Erik Olson
Erik Olson

Reputation: 195

Optimizing a regex filled with '?'

On the stenographic keyboard, there are the keys STKPWHRAO*EUFRPBLGTSDZ. The user presses several keys, then the keys are registered all at once when lifted. It's similar to playing chords on a piano. Example strokes are KAT, TPHOEUGT.

I have a regex which tests for valid steno chords. It can be any number of these keys but they must be in that order. My solution is qr/S?T?K?P?W?H?R?A?O?\*?E?U?F?R?P?B?L?G?T?S?D?Z?/ but since this regex gets called hundreds of times, the variable length might be a speed bottleneck. Each step forward in the regex is a bigger and bigger set of possibilities due to all the ?

Is there a faster regex approach to this? I need the regex to fail if keys are out of order.

Upvotes: 3

Views: 146

Answers (2)

ikegami
ikegami

Reputation: 386321

To check if a string is a valid chord, you'd actually need

/^(?=.)S?T?K?P?W?H?R?A?O?\*?E?U?F?R?P?B?L?G?T?S?D?Z?\z/s

A simple optimization would be to make sure a match is possible.

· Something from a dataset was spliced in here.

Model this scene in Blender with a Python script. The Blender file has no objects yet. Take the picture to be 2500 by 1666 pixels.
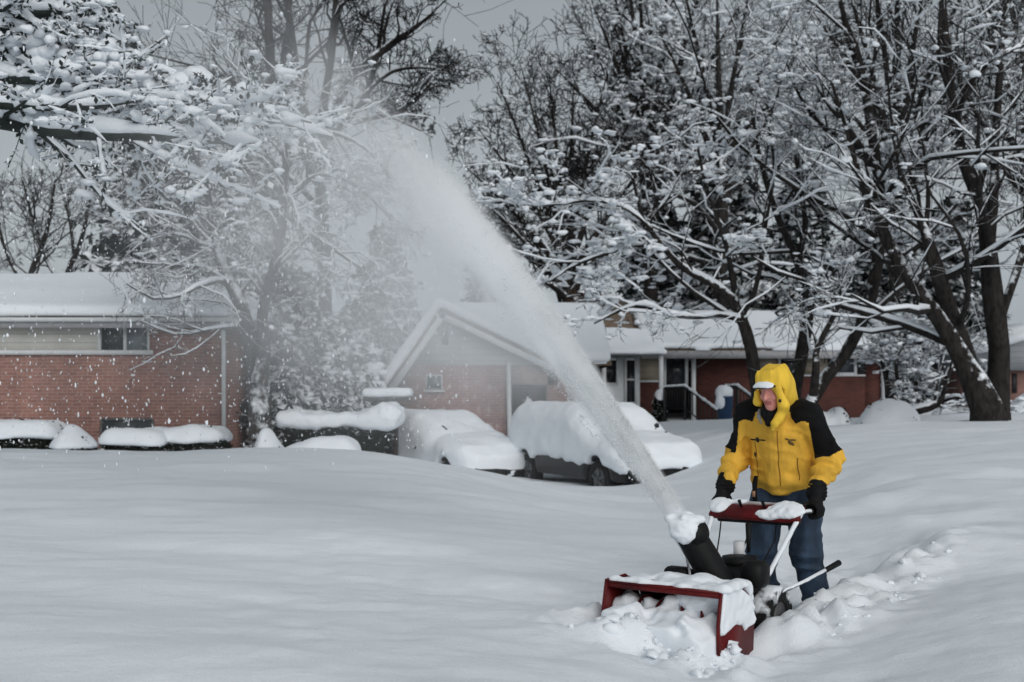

/^(?=[STKPWHRAO*EUFBLGDZ])S?T?K?P?W?H?R?A?O?\*?E?U?F?R?P?B?L?G?T?S?D?Z?\z/s

The next step is to eliminate backtracking. That's where time is being lost.

/
   ^
   (?=[STKPWHRAO*EUFBLGDZ])
   S?+ T?+ K?+ P?+ W?+ H?+ R?+ A?+ O?+ \*?+ E?+
   U?+ F?+ R?+ P?+ B?+ L?+ G?+ T?+ S?+  D?+ Z?+
   \z
/x

Fortunately, even though S, T, P and R appear twice, backtracking could be completely eliminated without trouble. This should virtually the matching time to virtually nothing.

If even that isn't fast enough, the next step is writing a specialized C function. Starting the regex matching engine is expensive, and completely avoidable with a simple function.

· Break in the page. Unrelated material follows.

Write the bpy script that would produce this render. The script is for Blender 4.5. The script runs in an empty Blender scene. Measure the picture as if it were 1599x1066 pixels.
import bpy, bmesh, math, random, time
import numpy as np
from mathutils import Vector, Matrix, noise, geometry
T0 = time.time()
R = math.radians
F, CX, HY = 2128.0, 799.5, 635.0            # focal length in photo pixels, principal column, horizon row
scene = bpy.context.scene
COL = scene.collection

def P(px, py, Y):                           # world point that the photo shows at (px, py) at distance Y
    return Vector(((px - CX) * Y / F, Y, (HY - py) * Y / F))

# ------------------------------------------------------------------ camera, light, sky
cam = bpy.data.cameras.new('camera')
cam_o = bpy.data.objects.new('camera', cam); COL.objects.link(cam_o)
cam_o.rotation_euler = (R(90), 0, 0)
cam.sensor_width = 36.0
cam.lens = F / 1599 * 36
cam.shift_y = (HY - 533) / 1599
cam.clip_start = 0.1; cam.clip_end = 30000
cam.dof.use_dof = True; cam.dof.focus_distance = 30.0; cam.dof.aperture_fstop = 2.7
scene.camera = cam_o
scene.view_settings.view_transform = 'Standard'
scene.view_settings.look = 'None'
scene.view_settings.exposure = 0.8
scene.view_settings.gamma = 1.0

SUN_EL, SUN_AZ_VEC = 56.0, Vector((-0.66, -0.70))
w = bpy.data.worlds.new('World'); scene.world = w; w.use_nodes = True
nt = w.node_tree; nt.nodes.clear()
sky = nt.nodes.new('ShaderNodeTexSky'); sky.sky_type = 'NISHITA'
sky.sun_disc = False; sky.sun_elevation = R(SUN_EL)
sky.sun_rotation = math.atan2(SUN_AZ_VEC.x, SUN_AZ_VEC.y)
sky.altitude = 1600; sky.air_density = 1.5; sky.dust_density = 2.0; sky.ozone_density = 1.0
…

Note that the above optimizations only help when the pattern doesn't match. They should be neutral when the pattern matches. The C function, on the other hand, would help even when then pattern matches.

Benchmarks:

use strict;
use warnings;
use feature qw( say );

use Benchmark qw( cmpthese );

my %tests = (
   orig => q{ $s =~ /^(?=.)S?T?K?P?W?H?R?A?O?\*?E?U?F?R?P?B?L?G?T?S?D?Z?\z/s},
   new  => q{ $s =~
      /
         ^
         (?=[STKPWHRAO*EUFBLGDZ])
         S?+ T?+ K?+ P?+ W?+ H?+ R?+ A?+ O?+ \*?+ E?+
         U?+ F?+ R?+ P?+ B?+ L?+ G?+ T?+ S?+  D?+ Z?+
         \z
      /x
   },
);

$_ = 'use strict; use warnings; our $s; ' . $_
   for values %tests;

{ say "Matching:";     local our $s = "STAODZ";   cmpthese(-3, \%tests); }
{ say "Not matching:"; local our $s = "STPRSTPR"; cmpthese(-3, \%tests); }

Output:

Matching:
         Rate  new orig
new  509020/s   -- -29%
orig 712274/s  40%   --
Not matching:
         Rate orig  new
orig 158758/s   -- -73%
new  579851/s 265%   --

Which means
matching slowed from 1.40μs to 1.96μs (in this case), and
non-matching speed up from 6.30μs to 1.72μs (in this case).

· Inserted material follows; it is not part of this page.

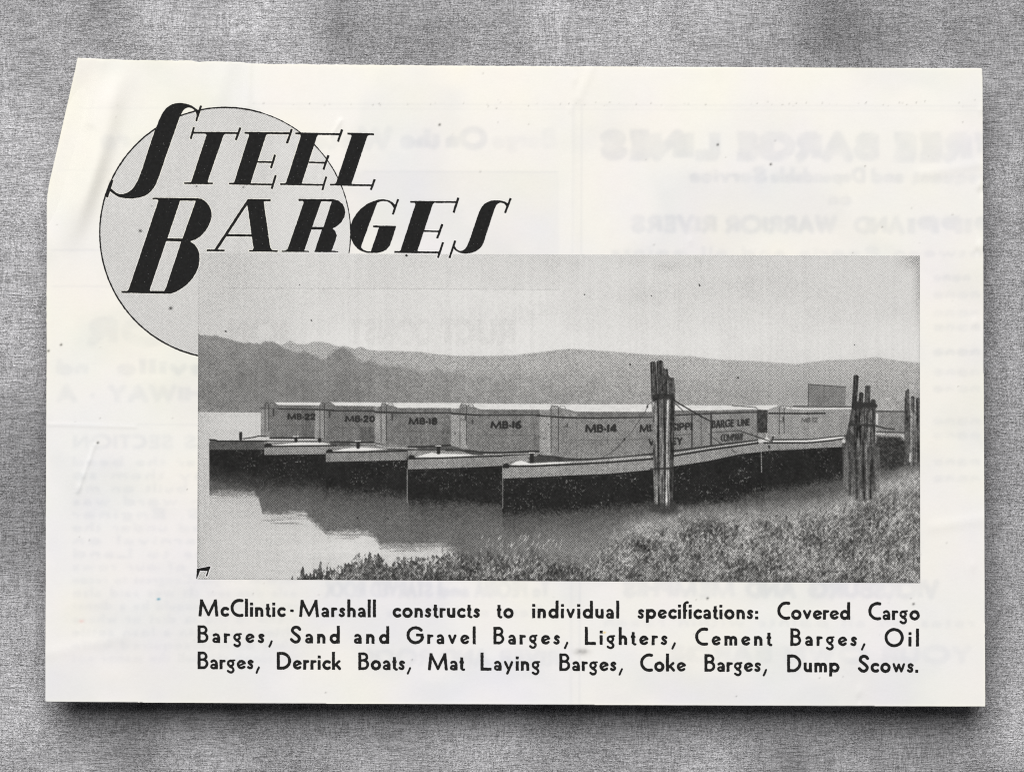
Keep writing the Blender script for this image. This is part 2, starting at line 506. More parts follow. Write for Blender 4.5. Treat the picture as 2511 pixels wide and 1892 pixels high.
XH = 23.7
G = {
    'M': (49.7, bar(4.0, 0, 8.3, 42) + path((8.3, 38.5), (25, 4), hw=3.3) + path((25, 4), (41.6, 38.5), hw=3.3) + bar(41.6, 42, 45.8, 0)),
    'c': (19, arc(11.8, 11.8, 8.6, 52, 308)),
    'C': (30.5, arc(22.5, 21.5, 18.8, 72, 288)),
    'l': (7.2, bar(3.6, 0, 3.6, 44)),
    'i': (7.2, bar(3.6, 0, 3.6, XH) + bar(3.6, 28, 3.6, 35)),
    'n': (20.4, bar(3.6, 0, 3.6, XH) + bar(16.8, 0, 16.8, 13.6) + arc(10.2, 13.5, 6.6, 0, 170)),
    't': (11.5, bar(5.6, 3, 5.6, 32) + bar(0, 20.3, 11.3, 20.3, 3.0) + arc(10.2, 6.2, 4.4, 190, 285, 2.9)),
    '-': (9, bar(0, 15.3, 9, 15.3, 3.2)),
    'a': (19, bar(15.4, 0, 15.4, 15) + arc(8.9, 14.4, 6.5, 0, 140, 3.2) + arc(8.4, 6.8, 5.6, 0, 360, 2.9, 4.3)),
    'r': (13.2, bar(3.6, 0, 3.6, XH) + arc(10.6, 13.2, 7, 165, 78, 3.3)),
    's': (15.6, spath((13, 18.2), (10.2, 20.3), (7.4, 20.4), (4.7, 18.6), (4.6, 15.6), (6.8, 13.2), (9.6, 11.4), (11.8, 8.9),
                      (11.6, 5.8), (9.2, 3.5), (6.2, 3.4), (2.8, 5.4), hw=3.2)),
    'h': (20.4, bar(3.6, 0, 3.6, 44) + bar(16.8, 0, 16.8, 13.6) + arc(10.2, 13.5, 6.6, 0, 170)),
    'o': (25.2, arc(12.6, 11.8, 9.1, 0, 360)),
    'u': (20.4, bar(3.6, 9, 3.6, XH) + arc(10.2, 10.2, 6.6, 180, 360) + bar(16.8, 0, 16.8, XH)),
    'd': (25, arc(12.2, 11.8, 8.7, 0, 360) + bar(21.4, 0, 21.4, 43.5)),
    'v': (21, path((3.4, 20.5), (10.5, 3.6), hw=3.3) + path((10.5, 3.6), (17.6, 20.5), hw=3.3)),
    'p': (24.6, bar(3.6, -10, 3.6, XH) + arc(12.8, 11.8, 8.7, 0, 360)),
    'e': (21, arc(11.4, 11.8, 8.5, 25, 318, 3.3) + path((4.0, 8.6), (18.6, 15.2), hw=2.5)),
    'f': (9.8, bar(4.4, 0, 4.4, 35) + arc(10.6, 34.4, 6.2, 180, 80, 3.2) + bar(0, 20.3, 11, 20.3, 2.8)),
    ':': (8.4, bar(4.2, 0, 4.2, 7.2, 4.0) + bar(4.2, 13.6, 4.2, 20.8, 4.0)),
    'B': (26.6, bar(3.6, 0, 3.6, 43) + bar(3, 39.6, 13, 39.6, 3.3) + arc(13, 31.6, 8.1, 90, -90, 3.3) + bar(3, 23.5, 13, 23.5, 3.0)
          + arc(13.2, 13.5, 10, 90, -90, 3.4) + bar(3, 3.5, 13.2, 3.5, 3.4)),
    'g': (21, arc(9.8, 14.4, 6.4, 0, 360, 3.0) + path((10, 21.6), (19.4, 22.0), hw=2.3)
          + spath((8.0, 6.8), (12.6, 4.6), (16, 1.2), (16.4, -3.2), (13.2, -7), (8.6, -7.4), (3.4, -4.4), hw=3.0)),
    ',': (11.5, path((9.0, 4.8), (3.4, -8.0), hw=2.7)),
    'S': (27, spath((23.8, 34.2), (20.4, 38.2), (15.4, 39.9), (9.8, 38.6), (6.0, 34.4), (6.2, 29.2), (10.2, 25.0), (16.2, 20.6),
                    (21.4, 15.6), (22.6, 10.4), (20, 5.6), (14.8, 3.4), (9.2, 4.4), (3.4, 9.4))),
    'G': (41.5, arc(22, 21.5, 18.6, 42, 345) + bar(23.5, 22.0, 41.4, 22.0, 3.4) + bar(38.0, 23, 38.0, 11)),
    'L': (27, bar(3.6, 0, 3.6, 44) + bar(0, 3.5, 27, 3.5)),
    'O': (47.4, arc(23.7, 21.5, 20.0, 0, 360, n=28)),
    'D': (34.8, bar(3.6, 0, 3.6, 43) + bar(3, 39.5, 13.2, 39.5) + arc(13.2, 21.5, 18, 90, -90, n=22) + bar(3, 3.5, 13.2, 3.5)),
    'k': (22.4, bar(3.6, 0, 3.6, 44) + path((6, 10.2), (17.6, 20.6), hw=3.2) + path((10, 13), (18.8, 3), hw=3.4)),
    'y': (23.7, path((3.4, 20.5), (11.2, 4.6), hw=3.2) + path((20.2, 20.6), (8.8, -6.8), hw=3.2)),
    'w': (31.6, path((3.3, 20.6), (9.6, 3.6), (15.8, 19.5), (22.0, 3.6), (28.3, 20.6), hw=3.1)),
    'm': (31, bar(3.6, 0, 3.6, XH) + bar(15.5, 0, 15.5, 14) + bar(27.4, 0, 27.4, 14) + arc(9.5, 14.1, 6, 0, 170) + arc(21.5, 14.1, 6, 0, 180)),
    '.': (7.6, bar(3.8, 0, 3.8, 7.4, 3.8)),
    # extra capitals and figures for the barge sides and the reverse page
    'A': (34, path((3.5, 2), (17, 41)) + path((17, 41), (30.5, 2)) + path((8, 14), (26, 14))),
    'E': (24, bar(3.6, 0, 3.6, 43) + bar(0, 39.5, 23, 39.5) + bar(0, 22, 21, 22) + bar(0, 3.5, 23, 3.5)),
    'F': (23, bar(3.6, 0, 3.6, 43) + bar(0, 39.5, 23, 39.5) + bar(0, 22, 20, 22)),
    'I': (7.2, bar(3.6, 0, 3.6, 43)),
    'N': (34, bar(3.6, 0, 3.6, 43) + path((4, 40), (30, 3)) + bar(30.4, 0, 30.4, 43)),
    'P': (26, bar(3.6, 0, 3.6, 43) + bar(3, 39.5, 13, 39.5) + arc(13, 30, 9.5, 90, -90) + bar(3, 20.5, 13, 20.5)),
    'R': (28, bar(3.6, 0, 3.6, 43) + bar(3, 39.5, 13, 39.5) + arc(13, 30, 9.5, 90, -90) + bar(3, 20.5, 13, 20.5) + path((13, 20), (24, 2))),
    'T': (27, bar(13.5, 0, 13.5, 43) + bar(0, 39.5, 27, 39.5)),
    'V': (33, path((3.4, 41), (16.5, 3), (29.6, 41))),
    'W': (46, path((3.4, 41), (13, 3), (23, 38), (33, 3), (42.6, 41))),
    'Y': (30, path((3.4, 41), (15, 20), (26.6, 41)) + path((15, 20), (15, 2))),
    'H': (33, bar(3.6, 0, 3.6, 43) + bar(29.4, 0, 29.4, 43) + bar(3, 22, 30, 22)),
    'K': (29, bar(3.6, 0, 3.6, 43) + path((6, 18), (25, 41)) + path((12, 25), (26, 2))),
    'U': (32, bar(3.6, 16, 3.6, 43) + arc(16, 16, 12.4, 180, 360) + bar(28.4, 16, 28.4, 43)),
    'b': (25, bar(3.6, 0, 3.6, 43.5) + arc(12.8, 11.8, 8.7, 0, 360)),
    'q': (25, bar(21.4, -10, 21.4, XH) + arc(12.2, 11.8, 8.7, 0, 360)),
    '0': (28, arc(14, 21.5, 10.4, 0, 360, ry=18)),
    '1': (9, bar(4.5, 0, 4.5, 43)),
    '2': (27, spath((4, 31), (7, 38), (14, 40), (22, 35), (22, 28), (14, 16), (4, 4)) + bar(2, 3.5, 26, 3.5)),
    '4': (29, bar(21, 0, 21, 43) + path((19, 40), (4, 13)) + bar(2, 12, 29, 12)),
    '6': (27, arc(13.5, 13, 9.6, 0, 360) + spath((4, 14), (6, 26), (13, 35), (20, 40))),
    '8': (27, arc(13.5, 31.5, 8, 0, 360) + arc(13.5, 12.5, 9.6, 0, 360)),
    ' ': (15, []),
}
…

To check if a string is a sequence of valid chords, you'd simply need

/^[STKPWHRAO*EUFBLGDZ]+\z/

If you want to extract all the chords in a string, I'd start by extracting the sequences matched by the following, then finding the chords within the extracted sequences:

/([STKPWHRAO*EUFBLGDZ]+)/

Upvotes: 5

Borodin
Borodin

Reputation: 126742

the variable length might be a speed bottleneck

You shouldn't work like that

  • First, write and debug your program

  • then, if it isn't fast enough for it's purpose, profile your program to find where the bottlenecks are

  • then optimise the bottlenecks

For goodness sake don't spend ages trying to guess where the bottlenecks are and optimising them before your code is complete, as you will more than likely find that you have guessed wrongly and wasted a lot of time

In any case, the regex engine is written in C and is pretty damn fast. I doubt very much whether the short pattern that you have written will take a significant amount of time to test

Each step forward in the regex is a bigger and bigger set of possibilities due to all the ?

That isn't true either. At each point in the regex there is only one character to test. The next character in the string either matches it or it doesn't. Either is fine, and the regex engine just goes on to the next step in the pattern. The matching process will be pretty much constant regardless of the string to be matched.